Luglio 2019: mostra fotografica e installazione, presso l’ex Manicomio S. Osvaldo di Udine.
Storia di una foto
Ogni artista partecipante doveva interpretare la sofferenza, lo stato di segregazione, di solitudine e disperazione delle donne del padiglione 9, dove venivano ricoverate le più agitate.
La parola “gabbia”, per me che sono nato in un piccolo paese di montagna, ha un significato preciso: luogo dove si rinchiudeva un animale pericoloso. Un bancale invecchiato, fatiscente, lasciato a lungo sotto la pioggia, mi è sembrato un significante molto espressivo per rappresentare lo stato di segregazione forzata di quelle donne. Quelle che ritenevo le loro ferite psicologiche, le ho collocate nel secondo, quarto e sesto chakra, rispettivamente: il piacere, il desiderio di libertà (io voglio o non voglio) – il coraggio, da core (io decido quello che voglio essere) e l’orientamento, la visione (la vocazione).

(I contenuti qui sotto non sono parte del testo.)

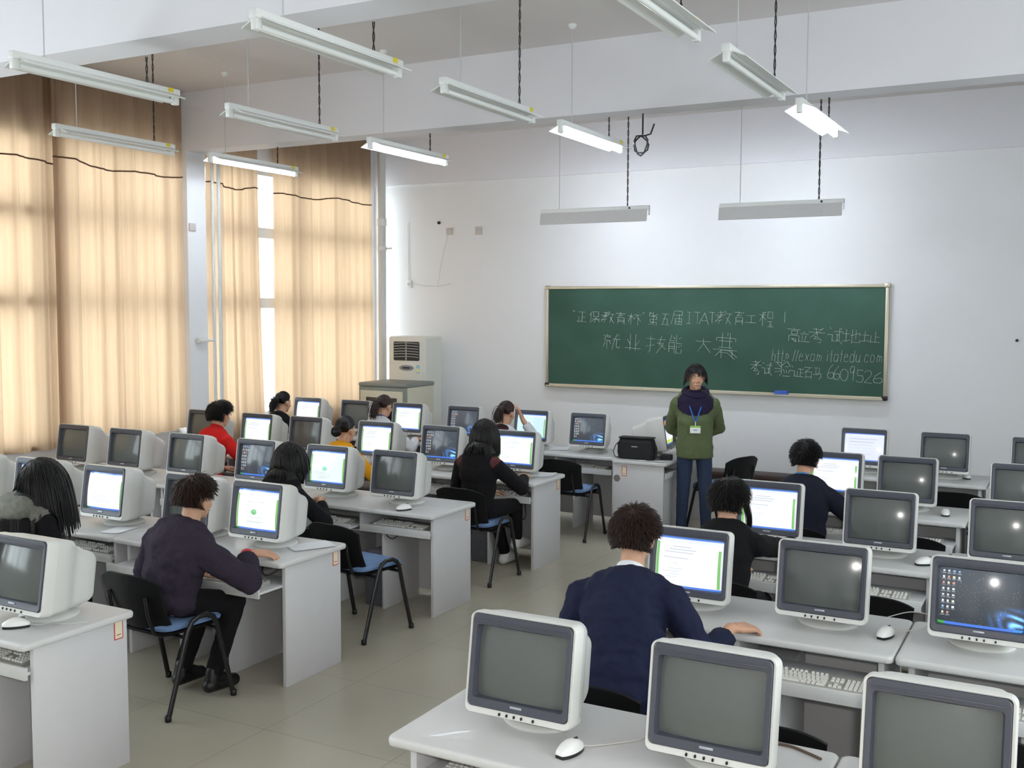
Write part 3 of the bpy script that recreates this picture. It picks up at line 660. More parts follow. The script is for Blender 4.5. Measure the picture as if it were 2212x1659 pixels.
def screen_mesh(img, lit):
    nx, nz = (NX, NZ) if lit else (24, 18)
    vs = []; fs = []; hx = OX+0.002; z0, z1 = OZ0-0.002, OZ1+0.002; zc = (z0+z1)/2
    for j in range(nz+1):
        for i in range(nx+1):
            x = -hx+2*hx*i/nx; z = z1-(z1-z0)*j/nz
            y = 0.0035+(x*x+(z-zc)**2)/1.6
            vs.append(TILT @ Vector((x, y, z)))
    for j in range(nz):
        for i in range(nx):
            q = j*(nx+1)+i; fs.append((q, q+nx+1, q+nx+2, q+1))
    me = bpy.data.meshes.new('screen'); me.from_pydata([tuple(v) for v in vs], [], fs); me.materials.append(M_SCREEN if lit else M_SCROFF)
    me.polygons.foreach_set('use_smooth', [True]*len(fs))
    if lit:
        c = img.reshape(-1, 3)/255.0; c = np.where(c <= 0.04045, c/12.92, ((c+0.055)/1.055)**2.4)
        at = me.color_attributes.new('picture', 'FLOAT_COLOR', 'CORNER')
        full = np.ones((len(fs), 4, 4), dtype=np.float32); full[:, :, :3] = c[:, None, :]
        at.data.foreach_set('color', full.ravel())
    me.update(); return me
IMGS = {'exam': lambda: img_exam(1), 'exam_plain': lambda: img_exam(2, None, False), 'exam_green': lambda: img_exam(3, (98, 190, 104)), 'exam_teal': lambda: img_exam(4, (150, 226, 196), True, (236, 250, 250)),
        'exam_pale': lambda: img_exam(5, None, False, (206, 238, 248)), 'desktop': lambda: img_desktop(6), 'page': lambda: img_page(7), 'dialog': lambda: img_dialog(8), 'teacher': lambda: img_teacher(9)}
def monitor(label, x, y, kind, rz=0.0, z=0.7505):
    r_ = thing('crt_monitor', label, 'computer monitor', (x, y, z), rz, 'CRT monitors on the desks')
    inst('swivel_base', shared('m_base', base_mesh), r_); hs = inst('housing', shared('m_house', housing_mesh), r_)
    inst('bezel', shared('m_bez', bezel_mesh), r_); inst('nameplate', shared('m_pl', plate_mesh), r_)
    for k in range(5): inst('button', shared('m_b%d' % k, lambda: buttons_mesh(k)), r_)
    lit = kind != 'off'
    s = inst('screen', shared('m_s_'+kind, lambda: screen_mesh(IMGS[kind]() if lit else None, lit)), r_)
    return r_
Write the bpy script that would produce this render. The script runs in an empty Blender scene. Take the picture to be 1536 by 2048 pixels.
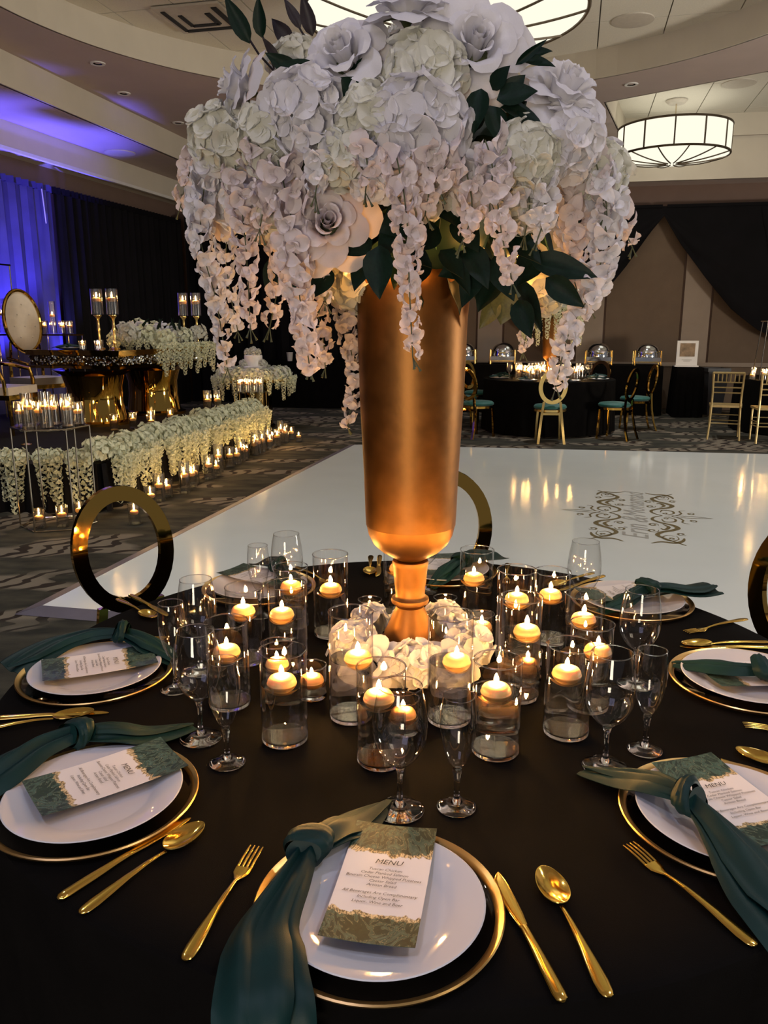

Mi sono sembrate le ferite più coerenti con il contesto restrittivo del manicomio e significative del conflitto interiore di tutte quelle donne che non si adattavano e non si adattano ad un sistema sociale discriminante non solo verso il genere femminile ma verso l’uomo in generale.
In questo senso la foto con la “Gabbia” ho deciso di farla diventare il simbolo sia della funzione “contenitiva” dei vecchi manicomi nei confronti dei diversi, sia dell’attuale condizionamento mentale di massa che ha portato, le giovani generazioni, ad una pericolosa crisi d’identità.
Oggi “l’identità è apparenza e passa per l’immagine”, ecco il grande mutamento, che costringe il bambino e poi l’adolescente, ad adottare, per difesa del suo vero io, un’altra identità, un “falso io”: la maschera che ogni giorno curi davanti allo specchio, che ti permette di “essere adulto” secondo gli schemi definiti dagli altri. Maschera che accetti per rassegnazione o per paura, senza mai avere il coraggio di disobbedire o di chiederti semplicemente chi sei.
“Ciò che distingue il nostro tempo è proprio questo rovesciamento: noi viviamo conformandoci ai modelli proposti dalle immagini. Questo non significa che la fotografia sia immorale o diabolica, non tutta la fotografia è “falsa”. Roland Bartes – Camera Chiara.
Ecco perché ho pensato di chiamare Fotografia Eretica il mio blog e tutta quella produzione fotografica che non si allinea al tentativo manipolatorio dell’uomo: quella che non crea immedesimazione ma fa riflettere, quella che esprime la bellezza di un volto, di una persona, della natura, quella che denuncia la sofferenza psicologica, la violenza, lo sfruttamento. Ce ne sono di fotografi/e onesti/e. e alcuni sono miei amici.
Roland Bartes conclude dicendo che “la fotografia è savia quando non crea immedesimazione e non si sostituisce alla realtà, anzi la critica, è pazza se l’immedesimazione diventa assoluta e universale”.
Erich Fromm (1900-1980), L’arte di vivere
“Tutto è diventato business, ogni cosa deve funzionare ed essere utilizzabile. Non esiste un sentimento di identità, esiste un vuoto interiore. Non si hanno convinzioni, né scopi autentici. Il carattere mercantile è l’essere umano completamente alienato, privo di qualunque altro interesse che non sia quello di manipolare e funzionare. È proprio questo il tipo di umano conforme ai bisogni sociali. Si può dire che la maggior parte degli uomini diventano come la società desidera che essi siano per avere successo. La società fabbrica tipi umani così come fabbrica tipi di scarpe o di vestiti o di automobili: merci di cui esiste una domanda. E già da bambino l’uomo impara quale sia il tipo più richiesto.”
Georges Gurdjieff (1866-1948) – I racconti di Balzebù a suo nipote
La nonna di Gurdjieff, sul letto di morte, gli disse: “Ascolta!… e ricorda sempre le mie ultime volontà. Nella vita, non fare mai quello che fanno gli altri».
Poi mi fissò la radice del naso, e notando probabilmente che alle sue parole ero rimasto perplesso aggiunse, un po’ contrariata e in tono autoritario:
«O non fai nulla, cioè vai solo a scuola; o fai qualcosa che mai nessuno abbia fatto».